After much strolling as flâneuse and flâneur, we were finally drawn to an unnamed pier near Chelsea Harbour, probably because we felt trapped indoors as well as within the city confines. Here we rested the longest, breathing in the fresh (polluted) air at the glowing (brown) Thames. Whilst conducting research later it intrigued me how far fewer eighteenth-century artworks feature Fulham than Chelsea, that too, many of which eye Chelsea from across the Thames. I wanted to know what all the hype was about. Henceforth I embarked on a fieldwork endeavour to revisit a post-1751 painting facing Chelsea from Battersea.

Revisiting the modern-day site of View of Chelsea College with Ranelagh House and the Rotunda (after 1751), unknown artist, held by the Tate Gallery, photo by Clera Rodrigues

There was indeed a detectable class divide, however nuanced, between the north and south of the Thames, so one might interpret the artworks eyeing Chelsea as idolising its status. Roche records in her diary ‘look[ing] up the river, and beh[olding] the myriad beauties of the opposite bank’ on the aforementioned visit. Her lived experience and past positive portrayal mediates London for contemporary readers. Intriguingly enough, she too notes the beauty when gazing at the south bank of the Thames as positively affecting herself — the grass is perhaps greener on the opposite side.
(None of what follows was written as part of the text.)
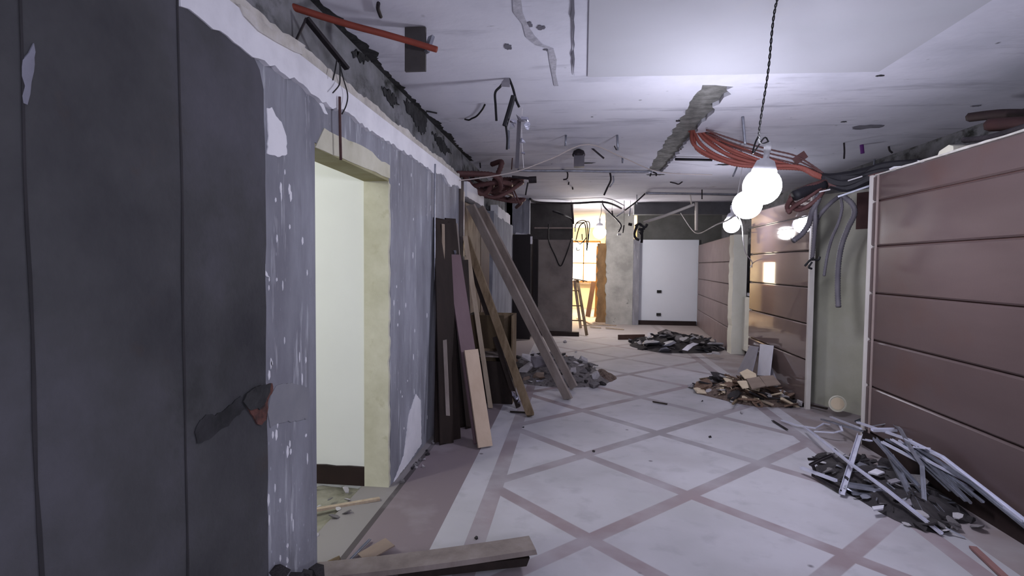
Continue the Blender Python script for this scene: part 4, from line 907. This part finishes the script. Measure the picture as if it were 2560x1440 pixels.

Psychogeography blurs the lines between space and time, as one may skilfully locate a former temporality and history within a contemporary space. However, although I could locate some elements, I couldn’t realistically situate myself in eighteenth-century London as a Brown woman, hence I had to defamiliarise myself when revisiting the aforementioned painting.

My psychogeographical dérive of (mostly) aimlessly strolling taught me to suspect and question both my spatial preconceptions as well as the constructedness of my surroundings. I learnt to listen to my gut feeling and to my emotions, and I found myself connecting with earthly elements such as water and earth itself. Psychogeography is a riveting field that all city-dwellers ought to practice at least once in their lives.